Alessandro Michele and Franco Battiato inhabit a liminal space where Valentino’s vision meets the rhythm of music, their connection a delicate thread. Each step, aligned with the haunting ‘Passacaglia,’ unveils the beauty of fragility and the profound essence of vulnerability

Words DOMENICO COSTANTINI

We are creatures on the edge, suspended between shards of glass. Alessandro Michele and Franco Battiato walk together, invisible yet bound by a thread that stretches across time. “We are fragile,” Michele murmurs, as each step down the runway cracks Alfredo Pirri’s mirrored floor beneath. Every reflection is an illusion, every movement a risk, a possible misstep. Yet, it is precisely in this delicate balance that life’s true meaning emerges: the realization that infinity is not ours to possess. How can we exist without time, without the limits that define us?

The “Passacaglia” is their guide—a centuries-old rhythm pulsing within them both. Battiato, alongside Sgalambro, reinterprets Stefano Landi’s echo: “People are cruel, and often unfaithful.” Michele listens, absorbs, and translates it into gesture, fabric, and an immaculate show. Each step down the runway becomes an unspoken verse, oscillating between the brutal present and a longing for the past. “I wish I could go back,” sings Battiato, and Michele seems to share the sentiment, revisiting every detail, every thread, as if searching for something that slipped away. But there is no going back—only forward, step by step, through life’s Passacaglia.

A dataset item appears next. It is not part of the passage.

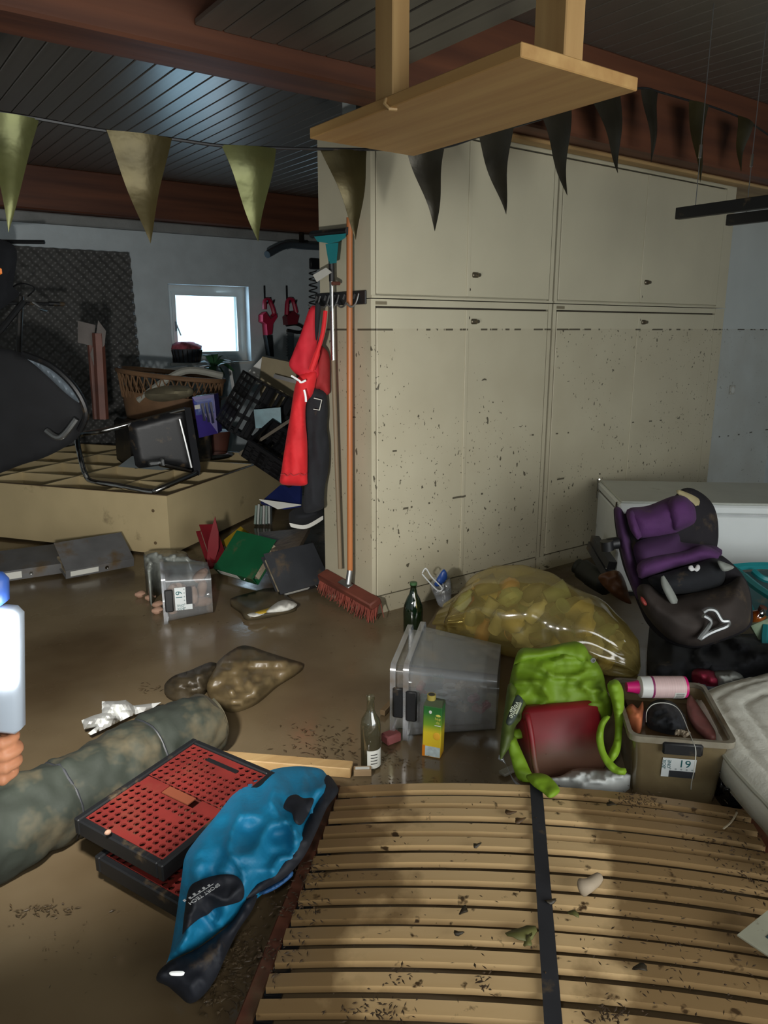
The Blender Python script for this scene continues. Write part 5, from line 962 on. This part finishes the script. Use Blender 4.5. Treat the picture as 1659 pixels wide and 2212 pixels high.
mx = N.new('ShaderNodeMix'); mx.data_type = 'RGBA'; L.new(mr.outputs[0], mx.inputs[0]); L.new(old, mx.inputs[6]); mx.inputs[7].default_value = lin((98, 76, 58)); L.new(mx.outputs[2], b_.inputs['Base Color'])
Wc = (c0[1]-c0[0]).length
MB().bb((0, 0, -.13), (Wc, .26, 0), None, .022).build('can_body', m_redp, t, smooth=50)
MB().tube(crom([(.0, .225, .0), (-.005, .235, .03), (-.004, .17, .045), (.0, .07, .042), (.01, .02, .03), (.012, .015, 0)], 5), .011, 10).build('can_handle', m_redp, t)
ground('white_film', 'folded white plastic film lying in front of red can at bed edge', 'plastic film', [(1172, 1682), (1210, 1676), (1245, 1660), (1300, 1660), (1330, 1664), (1362, 1672), (1350, 1686), (1310, 1698), (1262, 1700), (1240, 1692)], .07, M('film_white', (202, 206, 204), .35, var=.1, sc_=9), 6, .012, 14, .03, 14, 4, zb=.02)
# ------------------------------------------------------------------ left foreground
# rolled tarpaulin
r0, r1 = fl(-160, 1880, .13), fl(448, 1560, .125); ar = (r1-r0); na = ar.normalized(); nr = na.cross(UP).normalized(); ur = nr.cross(na)
def rollp(u, v_, k=1):
    a = u*2*math.pi; R0 = .130*k*(1-.12*max(0, v_-.9)/.1); rr_ = R0+.010*noise.noise(V((math.cos(a)*3, math.sin(a)*3, v_*22)))+.014*noise.noise(V((math.cos(a)*1.5, math.sin(a)*1.5, v_*7)))+.006*math.sin(v_*60+a*2)*max(0, noise.noise(V((v_*5, a*.6, 3))))
    rr_ -= .012*math.exp(-((v_-.73)/.012)**2)+.008*math.exp(-((v_-.40)/.010)**2)
    return r0+ar*v_+nr*math.cos(a)*rr_+ur*math.sin(a)*rr_
t = thing('rolled_tarpaulin', 'dark green muddy rolled tarpaulin lying at left beside red crates', 'tarpaulin roll', V((r0.x+r1.x, r0.y+r1.y, 0))/2)
m_tarp = M('tarp_green', (40, 46, 38), .8, var=.25, sc_=4, mud=.55, msc=2.2, mudc=(98, 87, 64), bump=.3, bsc=15)
mb = MB().grid(rollp, 48, 90, True); mb.build('roll', m_tarp, t, world=True, smooth=180)
mb = MB()
for k in range(110):
    a = k*.30; R_e = .012+.100*k/110; mb.v.append(r1+na*(-.005)+nr*math.cos(a)*R_e+ur*math.sin(a)*R_e); mb.v.append(r1+na*(.012)+nr*math.cos(a)*R_e+ur*math.sin(a)*R_e)
mb.f = [[2*k, 2*k+1, 2*k+3, 2*k+2] for k in range(109)]; mb.build('spiral_end', m_tarp, t, world=True, smooth=180)
MB().lathe([(.001, 0), (.118, 0), (.118, .002)], 30, MW[t.name].inverted() @ frame3(r1-na*.006, r1-na*.006+nr, r1-na*.006+ur)).build('end_face', M('tarp_end', (46, 42, 32), .8), t)
MB().lathe([(.001, 0), (.12, 0), (.12, .002)], 30, MW[t.name].inverted() @ frame3(r0+na*.01, r0+na*.01+nr, r0+na*.01+ur)).build('end_face', bpy.data.materials['tarp_end'], t)
for v0 in (.73, .40): MB().tube([rollp(k/30, v0, 1.0)*1.0 for k in range(30)], .005, 6, True).build('tie_cord', m_dkb, t, world=True)
# muddy sack
t = thing('muddy_sack', 'mud-coated plastic sack lying in the water beyond the rolled tarpaulin', 'sack', V(fl(540, 1470, 0)))
ground('sack_body', '', '', [(445, 1470), (470, 1430), (500, 1405), (530, 1394), (575, 1408), (620, 1422), (654, 1434), (640, 1450), (600, 1475), (555, 1512), (510, 1530), (480, 1525), (455, 1505)], .02, M('sack_mud', (98, 84, 58), .4, var=.2, sc_=5, mud=.3, msc=6), 8, .026, 34, .05, 40, 2, t)
ground('crumpled_end', '', '', [(355, 1480), (375, 1460), (410, 1448), (455, 1430), (470, 1440), (455, 1475), (430, 1500), (385, 1508), (360, 1498)], .02, M('sack_dark', (60, 52, 38), .45, var=.3, mud=.3), 8, .03, 20, .04, 25, 5, t)
# crumpled paper
ground('crumpled_paper', 'crumpled white paper sheet lying behind rolled tarpaulin', 'paper', [(176, 1556), (200, 1546), (220, 1540), (220, 1515), (255, 1514), (272, 1512), (288, 1524), (348, 1517), (330, 1530), (280, 1548), (240, 1568), (196, 1588), (190, 1584), (208, 1570), (182, 1576)], .06, M('paper_bright', (236, 238, 234), .8, var=.02), 7, .035, 26, .03, 14, 7, smooth=20, rnd=False, zb=None)
# red and black crates
m_crr = M('crate_red', (112, 34, 29), .6, var=.25, sc_=7, mud=.36, msc=3, mudc=(110, 58, 42)); m_cru = M('crate_underside', (92, 34, 26), .7, var=.3, mud=.5)
def red_crate(lab, T, L, W, H):
    t = thing('folding_crate', lab, 'crate', T, 'red and black folding crates')
    MB().bb((0, 0, 0), (L, .022, H), None, .004).bb((0, W-.022, 0), (L, W, H), None, .004).bb((0, .022, 0), (.022, W-.022, H), None, .004).bb((L-.022, .022, 0), (L, W-.022, H), None, .004).build('black_frame', m_black, t, smooth=0)
    MB().bb((.02, .02, .004), (L-.02, W-.02, .010)).build('underside', m_cru, t, smooth=0)
    for k in range(2):
        x0, x1 = (.024, L*.455) if k == 0 else (L*.545, L-.024); y0, y1 = .024, W-.024; nx, ny = 8, 12; mb = MB(); zt_ = H-.006
        for i in range(nx):
            for j in range(ny):
                cx0, cx1 = x0+(x1-x0)*i/nx, x0+(x1-x0)*(i+1)/nx; cy0, cy1 = y0+(y1-y0)*j/ny, y0+(y1-y0)*(j+1)/ny
                solid = i in ((0,) if k == 0 else (nx-1,)) and 4 <= j <= 7 or (i == 5 and 3 <= j <= 5)
                cx_, cy_ = (cx0+cx1)/2, (cy0+cy1)/2; hx, hy = (cx1-cx0)/2, (cy1-cy0)/2
                if solid: mb.add([(cx0, cy0, zt_), (cx1, cy0, zt_), (cx1, cy1, zt_), (cx0, cy1, zt_)], [[0, 1, 2, 3]]); continue
                n = 8; ou = []; inn = []; dn = []
                for q_ in range(n):
                    a = 2*math.pi*q_/n; c_, s_ = math.cos(a), math.sin(a); m_ = max(abs(c_), abs(s_)); ou.append((cx_+hx*c_/m_, cy_+hy*s_/m_, zt_)); inn.append((cx_+hx*.80*c_, cy_+hy*.66*s_, zt_)); dn.append((cx_+hx*.80*c_, cy_+hy*.66*s_, zt_-.006))
                mb.add(ou+inn+dn, [[q_, (q_+1) % n, n+(q_+1) % n, n+q_] for q_ in range(n)]+[[n+q_, n+(q_+1) % n, 2*n+(q_+1) % n, 2*n+q_] for q_ in range(n)])
        mb.build('side_panel', m_crr, t, smooth=0)
    MB().bb((L*.455, .024, H-.016), (L*.545, W*.30, H-.010)).build('hinge_strip', m_crr, t, smooth=0); MB().bb((L*.455, W*.68, H-.016), (L*.545, W-.024, H-.010)).build('hinge_strip', m_crr, t, smooth=0)
    MB().bb((L*.465, W*.36, H-.010), (L*.535, W*.66, H-.006)).build('label_field', M('crate_field', (120, 62, 40), .6, mud=.3), t, smooth=0)
    MB().bb((L-.07, W*.30, H-.006), (L-.055, W*.66, H-.003)).build('grip_slot', m_black, t, smooth=0)
    return t
cz = [fl(165, 1762, .20), fl(350, 1872, .185), fl(597, 1668, .205), fl(420, 1596, .22)]
T = frame3(cz[0], cz[3], cz[1]); zx = T.to_3x3().col[2]
T = frame3(cz[1], cz[2], cz[0]); Lc_, Wc_ = (cz[2]-cz[1]).length, (cz[0]-cz[1]).length
if T.to_3x3().col[2].z < 0: T = frame3(cz[0], cz[3], cz[1])
def down(T, h): return T @ Matrix.Translation((0, 0, -h))
red_crate('upper folded crate with red perforated panels and black frame, beside blue jacket', down(T, .055), Lc_, Wc_, .055)
T2_ = Matrix.Translation(V((.03, -.075, -.095))) @ T; red_crate('lower folded red crate mostly hidden under the upper red crate', down(T2_, .055), Lc_, Wc_, .055)
tag(MB().ell(fl(233, 1798, .215), (.010, .007, .008), 8, 6).build('snail_shell', m_clay), 'tiny pale snail shell on front edge of upper red crate', 'shell')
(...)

The self transforms, dissolves, reassembles. “I was in fifth grade when I stumbled into my own existence,” Battiato reflects, and within that memory, we see Michele’s hand sketching the future of Valentino, exploring the fragile line between what was and what will be. The show is a suspended space, a limbo between the fading present and the not-yet-arrived future. And yet, everything is inscribed in this eternal cycle, this continuous return without end.
Every show, every note, every step is a dance on the edge of the invisible. The Passacaglia plays on, a rhythm that persists and returns—like life itself. We are constantly exposed, walking on the razor’s edge, but it is within this vulnerability that our true essence lies.